Based on the latest info from al-Jazeera (which is itself secondhand from Twitter, YouTube and other feeds coming out of Libya), the battle proper has moved into Tripoli.
Based on what few
photos there are coming out of Benghazi, the rebels appear to have the upper hand thing and the city looks mostly secure.
Meanwhile, Qaddafi's son is blaming the Italians and the Turkish for being behind all of this (back history: Libya was a colonial possession of both Italy and the Ottoman Empire at points in the past few hundred years).
As Phmcw mentioned, you can now add Morocco to the list of countries where the shit, if not yet hitting the fan, is certainly poised precariously above it.
Syria is on a low but steady simmer.
Tiny Djibouti is also seeing an intensification of protests and violence.

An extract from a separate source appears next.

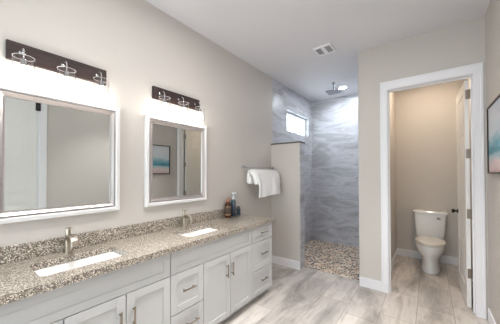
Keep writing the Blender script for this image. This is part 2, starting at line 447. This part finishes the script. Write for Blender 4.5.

Algeria seems to be cooling off, mostly because of effective government clampdowns and blatant economic pacification.
Bahrainian protests continue to build, albeit mostly peacefully after the police were pulled back.
In Jordan, King Abdullah sacked his Cabinet after street protests and is in the process of forming a new governement, hopefully to address demands for reform.
Kuwait seems to be taking the economic pacification route, like Algeria (basically, "Hey, here's some free money! Please don't riot!")
Omanis have marched to protest unemployment and low wages, but seem to be supportive of the Sultanate.
In Iraq, there's a "Day of Rage" (typical description of what is mostly just a loud, angry non-violent protest march) scheduled for this Friday in Baghdad.
And in Somalia....well, it's kind of hard to tell. There's sporadic violence and protests by small bands of armed young men. But then, that's like saying there have been reports of fish and water in the ocean.
I think this is close to a tipping point of going well beyond just the Arab Crescent. There's already a few other nations (Gabon, Bolivia) that are looking at the prospect of large, broad social/economic protests toppling an unpopular leader. And of course, the inevitable opportunistic dillweeds in the US suggesting a similar overthrow of Obama (despite the fact that the vast majority of said dillweeds were siding with Mubarak and fretting about the Muslim Brotherhood just a few weeks ago).
SirP: You seem to have missed the fact that the most powerful country in the world began as mobs of angry, mostly uneducated peasants tearing down their own institutions of governance.
And yet, they made a functioning state.
Also, nice job generalizing all Arabs as a bunch of backwards, Koran-spouting goatherds with no possible comprehension of principles of governance. Perhaps you'd like to share how establishing a functioning state is the white man's burden?